> **Data lines**
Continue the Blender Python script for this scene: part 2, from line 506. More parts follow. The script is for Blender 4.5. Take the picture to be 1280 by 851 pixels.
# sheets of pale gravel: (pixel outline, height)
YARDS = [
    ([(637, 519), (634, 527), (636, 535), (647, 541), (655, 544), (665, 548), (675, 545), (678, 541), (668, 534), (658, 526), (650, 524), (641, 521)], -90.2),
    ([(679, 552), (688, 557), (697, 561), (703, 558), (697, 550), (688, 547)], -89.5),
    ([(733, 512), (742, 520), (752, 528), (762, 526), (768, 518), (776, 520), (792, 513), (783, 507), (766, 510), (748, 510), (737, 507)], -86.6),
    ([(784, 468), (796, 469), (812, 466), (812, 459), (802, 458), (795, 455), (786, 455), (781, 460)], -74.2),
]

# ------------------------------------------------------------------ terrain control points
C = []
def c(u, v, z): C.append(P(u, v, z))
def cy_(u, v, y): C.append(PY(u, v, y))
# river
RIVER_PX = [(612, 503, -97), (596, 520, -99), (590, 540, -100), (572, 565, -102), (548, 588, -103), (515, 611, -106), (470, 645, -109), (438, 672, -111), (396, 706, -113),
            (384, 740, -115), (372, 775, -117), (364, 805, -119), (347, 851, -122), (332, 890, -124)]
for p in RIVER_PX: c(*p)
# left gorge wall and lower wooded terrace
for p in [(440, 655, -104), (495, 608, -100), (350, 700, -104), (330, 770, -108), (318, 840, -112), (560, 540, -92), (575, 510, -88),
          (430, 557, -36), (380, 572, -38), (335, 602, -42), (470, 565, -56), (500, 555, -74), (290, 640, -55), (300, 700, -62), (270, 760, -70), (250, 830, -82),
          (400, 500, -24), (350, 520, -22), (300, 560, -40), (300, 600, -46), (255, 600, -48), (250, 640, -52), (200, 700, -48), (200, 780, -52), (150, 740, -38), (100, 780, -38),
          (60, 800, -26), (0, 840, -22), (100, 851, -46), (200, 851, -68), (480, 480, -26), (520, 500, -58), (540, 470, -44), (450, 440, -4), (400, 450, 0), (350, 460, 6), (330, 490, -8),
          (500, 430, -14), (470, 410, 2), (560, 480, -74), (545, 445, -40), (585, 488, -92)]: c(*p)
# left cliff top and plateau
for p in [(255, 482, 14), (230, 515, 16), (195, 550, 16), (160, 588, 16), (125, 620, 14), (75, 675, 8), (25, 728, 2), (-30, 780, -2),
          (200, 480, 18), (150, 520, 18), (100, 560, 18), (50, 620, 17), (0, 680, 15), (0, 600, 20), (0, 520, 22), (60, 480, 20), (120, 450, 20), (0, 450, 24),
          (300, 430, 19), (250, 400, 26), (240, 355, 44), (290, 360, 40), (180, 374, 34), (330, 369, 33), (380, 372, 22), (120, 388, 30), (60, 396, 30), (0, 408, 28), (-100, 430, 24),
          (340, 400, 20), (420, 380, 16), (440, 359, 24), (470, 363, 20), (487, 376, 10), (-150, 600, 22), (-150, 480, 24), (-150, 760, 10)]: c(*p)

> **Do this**
Reproduce the data, keeping every line exactly the same.

> **The result**
Continue the Blender Python script for this scene: part 2, from line 506. More parts follow. The script is for Blender 4.5. Take the picture to be 1280 by 851 pixels.
# sheets of pale gravel: (pixel outline, height)
YARDS = [
    ([(637, 519), (634, 527), (636, 535), (647, 541), (655, 544), (665, 548), (675, 545), (678, 541), (668, 534), (658, 526), (650, 524), (641, 521)], -90.2),
    ([(679, 552), (688, 557), (697, 561), (703, 558), (697, 550), (688, 547)], -89.5),
    ([(733, 512), (742, 520), (752, 528), (762, 526), (768, 518), (776, 520), (792, 513), (783, 507), (766, 510), (748, 510), (737, 507)], -86.6),
    ([(784, 468), (796, 469), (812, 466), (812, 459), (802, 458), (795, 455), (786, 455), (781, 460)], -74.2),
]

# ------------------------------------------------------------------ terrain control points
C = []
def c(u, v, z): C.append(P(u, v, z))
def cy_(u, v, y): C.append(PY(u, v, y))
# river
RIVER_PX = [(612, 503, -97), (596, 520, -99), (590, 540, -100), (572, 565, -102), (548, 588, -103), (515, 611, -106), (470, 645, -109), (438, 672, -111), (396, 706, -113),
            (384, 740, -115), (372, 775, -117), (364, 805, -119), (347, 851, -122), (332, 890, -124)]
for p in RIVER_PX: c(*p)
# left gorge wall and lower wooded terrace
for p in [(440, 655, -104), (495, 608, -100), (350, 700, -104), (330, 770, -108), (318, 840, -112), (560, 540, -92), (575, 510, -88),
          (430, 557, -36), (380, 572, -38), (335, 602, -42), (470, 565, -56), (500, 555, -74), (290, 640, -55), (300, 700, -62), (270, 760, -70), (250, 830, -82),
          (400, 500, -24), (350, 520, -22), (300, 560, -40), (300, 600, -46), (255, 600, -48), (250, 640, -52), (200, 700, -48), (200, 780, -52), (150, 740, -38), (100, 780, -38),
          (60, 800, -26), (0, 840, -22), (100, 851, -46), (200, 851, -68), (480, 480, -26), (520, 500, -58), (540, 470, -44), (450, 440, -4), (400, 450, 0), (350, 460, 6), (330, 490, -8),
          (500, 430, -14), (470, 410, 2), (560, 480, -74), (545, 445, -40), (585, 488, -92)]: c(*p)
# left cliff top and plateau
for p in [(255, 482, 14), (230, 515, 16), (195, 550, 16), (160, 588, 16), (125, 620, 14), (75, 675, 8), (25, 728, 2), (-30, 780, -2),
          (200, 480, 18), (150, 520, 18), (100, 560, 18), (50, 620, 17), (0, 680, 15), (0, 600, 20), (0, 520, 22), (60, 480, 20), (120, 450, 20), (0, 450, 24),
          (300, 430, 19), (250, 400, 26), (240, 355, 44), (290, 360, 40), (180, 374, 34), (330, 369, 33), (380, 372, 22), (120, 388, 30), (60, 396, 30), (0, 408, 28), (-100, 430, 24),
          (340, 400, 20), (420, 380, 16), (440, 359, 24), (470, 363, 20), (487, 376, 10), (-150, 600, 22), (-150, 480, 24), (-150, 760, 10)]: c(*p)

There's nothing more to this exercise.